L’autoroute
Il faut rendre hommage aux concepteurs des dioramas qui bordent les autoroutes françaises. Ils sont extrêmement convaincants. Il faut voir, par exemple, l’évolution subtile de la végétation pour signifier un changement de département ou de société d’exploitation, et surtout l’expertise avec laquelle la perspective est travaillée, comment des rangées d’arbres compactes ou de petites falaises font oublier la faible profondeur du décor, comment une porte grillagée ou un chemin de terre perpendiculaire laissera croire qu’un monde s’étend hors de notre regard. Du travail d’orfèvre.
Les aires de repos témoignent en revanche d’une certaine paresse. Elles sont toujours manistement des instances d’un même métamodèle conçu à la va-vite. L’arrangement des divers parkings peut changer (en bataille ou en épi, les caravanes à droite ou à gauche, etc.), le modèle précis des toilettes futuristes aussi, mais les poubelles toujours identiques, ou la végétation stéréotypique et plantée à intervalles réguliers trahissent bien trop vite la main invisible de la machine.
Tant que l’attention reste fixée sur la micro-pinède abritant les tables à pic-nic, ça peut aller. On y croit. Mais il suffit que le regard vagabonde un peu, ignorant la signalétique, pour que l’effet de réel s’effondre. Au fond, au-delà de la zone de repos, le terrain se vide graduellement de mobilier et de végétation, jusqu’à ce que la pelouse ne présente plus la moindre aspérité – on soupçonne une baisse de définition des textures – et l’expérience nous fait sentir qu’il ne faudrait pas marcher bien longtemps dans cette direction pour tomber sur un mur invisible, dispositif inélégant au possible. De l’autre côté, les grillages qui délimitent la zone inaccessible sont parfaitement symboliques.

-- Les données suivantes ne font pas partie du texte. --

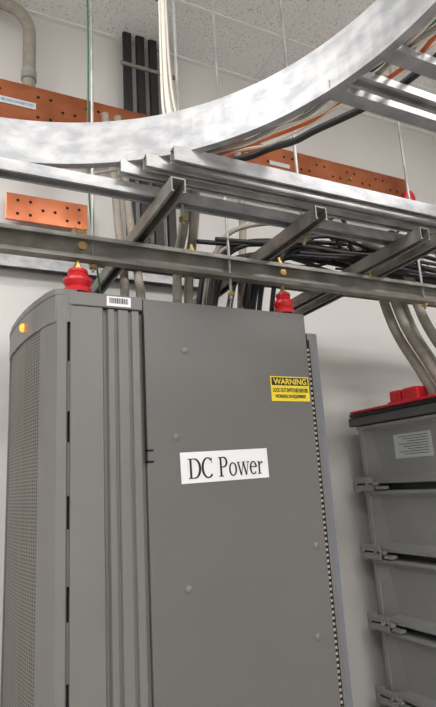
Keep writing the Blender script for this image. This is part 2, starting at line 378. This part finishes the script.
tube('wire',[(.40,2.0,3.83),(.425,1.8,3.75),(.418,1.74,3.5),(.424,1.74,3.0),(.416,1.74,2.6),(.44,1.76,2.3),(.5,1.85,2.11)],.0035,'green',gw)
for pts in ([(.62,2.24,3.2),(.66,2.24,2.9),(.67,2.22,2.6),(.66,2.1,2.35),(.62,2.0,2.1)],
            [(.68,2.24,3.2),(.71,2.24,2.9),(.72,2.2,2.6),(.70,2.05,2.35),(.68,1.95,2.1)],
            [(.70,1.55,2.52),(.76,1.68,2.44),(.80,1.9,2.35),(.82,1.95,2.1)],
            [(.74,1.55,2.52),(.80,1.70,2.42),(.86,1.92,2.33),(.88,1.98,2.1)],
            [(1.32,2.24,3.2),(1.3,2.2,2.8),(1.22,2.1,2.5),(1.1,1.95,2.1)]):
    e=empty('feeder_cable',pts[-1]);tube('jacket',pts,.018,'beige',e);lathe('gland',[(.026,0),(.026,.012),(.019,.016)],(pts[-1][0],pts[-1][1],2.106),'black',e)
bk=empty('power_cable_bundle',(1.2,1.9,2.4))
for i in range(18):
    a=random.uniform(.9,1.17);x2=a+random.uniform(.3,.9);mt_='green' if i in(5,13) else ('beige' if i in(3,9,16) else 'black')
    y_=random.uniform(1.66,1.98);zt_=random.uniform(2.40,2.52)
    tube('power_cable_%d'%i,[(a,y_+.12,2.1),(a+.01,y_+.10,2.25),(a+.04,y_+.05,zt_-.06),(a+.2,y_,zt_),(x2,y_+random.uniform(-.08,.05),zt_),(x2+.6,y_+random.uniform(-.1,.2),2.40),(3.0,y_,2.39)],.005 if mt_=='green' else random.choice((.010,.013,.008)),mt_,bk)
for i in range(14):
    x=random.uniform(1.3,2.1);y=random.uniform(1.62,1.95);q=random.uniform(.07,.16)
    tube('loop_%d'%i,[(x-.5,y+.02,2.38),(x-.12,y,2.39),(x+.0,y+.02,2.50+random.uniform(-.04,.06)),(x+q*.8,y-.02,2.58),(x+q*1.5,y,2.48),(x+q*2.0,y+.05,2.39),(x+q*2+.6,y+.05,2.38)],random.choice((.006,.005,.009)),'white' if i%5==2 else 'black',bk)
bf=empty('battery_feeder_cable',(2.1,1.9,2.1))
for i,(dx,dy) in enumerate(((0,.02),(.0,-.05),(.10,.0),(.05,-.13))):
    tube('lead_%d'%i,[(1.6-dx,1.80+dy,2.47),(1.80,1.88+dy,2.48),(1.94+dx,1.98+dy,2.42),(1.985+dx,2.0+dy,2.30),(2.01+dx,1.97+dy,2.15),(2.05+dx,1.90+dy,1.98),(2.10+dx,1.86+dy,1.82)],.024,'beige',bf)

# ------------------------------------------------------------ battery rack
br=empty('battery_rack',(2.3,1.9,0))
BX,BY0,BY1=2.0,1.42,2.35
ztop=1.75;pitch=.328;hh=.295
box('rack_core',BX+.07,BX+.55,BY0+.02,BY1-.02,0.0,ztop,'battd',br)
i=0
zt=ztop
while zt-hh>0.02:
    z0=zt-hh
    boxes('module_%d_frame'%i,[(BX-.012,BX+.1,BY0,BY1,zt-.018,zt),(BX-.004,BX+.1,BY0,BY1,z0,z0+.018),(BX,BX+.1,BY0,BY0+.03,z0,zt),(BX,BX+.1,BY1-.03,BY1,z0,zt)],'batt',br,bevel=.004)
    a=[(BX+.004,BY0+.02,z0+.012),(BX+.004,BY1-.02,z0+.012),(BX+.004,BY1-.02,zt-.012),(BX+.004,BY0+.02,zt-.012)]
    c=[(BX+.022,BY0+.09,z0+.045),(BX+.022,BY1-.13,z0+.045),(BX+.022,BY1-.08,zt-.035),(BX+.022,BY0+.06,zt-.035)]
    meshobj('module_%d_face'%i,a+c,[(0,1,5,4),(1,2,6,5),(2,3,7,6),(3,0,4,7),(4,5,6,7)],'batt',br)
    boxes('module_%d_bracket'%i,[(BX-.035,BX+.02,BY1-.10,BY1+.05,z0-.008,z0+.008),(BX-.035,BX-.025,BY1-.10,BY1+.05,z0-.035,z0+.035),(BX-.03,BX+.02,BY1+.01,BY1+.045,z0-.045,z0+.03),(BX-.028,BX+.01,BY1-.17,BY1-.11,z0-.028,z0-.012)],'batt',br,bevel=.004)
    for yy in(BY1-.07,BY1+.02,BY1-.13):
        cyl('bolt_%d'%i,(BX-.045,yy,z0+.002),(BX-.024,yy,z0+.002),.009,'steel',br,n=6)
    zt-=pitch;i+=1
box('module_label',BX+.0195,BX+.0215,1.88,2.12,1.57,1.685,'tag',br)
boxes('module_label_print',[(BX+.0185,BX+.0196,1.90,2.09-.03*(k%3),1.67-.012*k,1.673-.012*k) for k in range(8)],'battd',br)
box('top_bar',BX-.02,BX+.3,BY0,BY1+.05,ztop+.005,ztop+.05,'battd',br,bevel=.006)
box('bar_cover_black',BX-.026,BX+.2,BY0,BY1+.03,ztop+.051,ztop+.07,'black',br,bevel=.004)
box('bar_cover',BX-.03,BX+.05,BY0,BY1+.02,ztop+.071,ztop+.083,'red',br,bevel=.004)
for k,(yy,s_) in enumerate(((2.07,.035),(1.97,.05),(1.62,.05))):
    tc_=empty('terminal_cover',(BX+.05,yy,ztop+.084))
    box('cap',BX+.01,BX+.09,yy-s_,yy+s_,ztop+.084,ztop+.15,'red',tc_,bevel=.01)
    box('cap_lip',BX+.0,BX+.1,yy-s_-.006,yy+s_+.006,ztop+.084,ztop+.096,'red',tc_,bevel=.004)

# ------------------------------------------------------------ camera
f=560.;yaw=math.radians(26.9);p=math.atan(130/560);r=math.atan(.058)
F=Vector((math.sin(yaw)*math.cos(p),math.cos(yaw)*math.cos(p),math.sin(p)))
R0=Vector((math.cos(yaw),-math.sin(yaw),0));U0=R0.cross(F)
R=math.cos(r)*R0-math.sin(r)*U0;U=math.sin(r)*R0+math.cos(r)*U0
cd_=bpy.data.cameras.new('camera');cd_.sensor_fit='VERTICAL';cd_.sensor_height=24;cd_.lens=24*f/707;cd_.clip_start=.02
co=bpy.data.objects.new('camera',cd_);sc.collection.objects.link(co)
mw=Matrix((R,U,-F)).transposed().to_4x4();mw.translation=Vector((0,0,1.5));co.matrix_world=mw
sc.camera=co
w=bpy.data.worlds.new('world');sc.world=w;w.use_nodes=True;w.node_tree.nodes['Background'].inputs[0].default_value=(.5,.5,.5,1);w.node_tree.nodes['Background'].inputs[1].default_value=.3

Ce n’est pas leur efficacité en tant que barrières qui nous empêche de les franchir, mais seulement notre conscience diffuse de ce qu’ils sont là pour notre bien, pour la qualité de notre expérience, pour nous protéger de l’infinie déception d’arriver en bordure du panorama.
Car après tout qu’y a-t-il, derrière l’horizon compact, forcé, qui borde la zone explorable ? Rien. Le vide, les ombres, un espace impensé et sans forme, qui attend une grammaire pour se construire.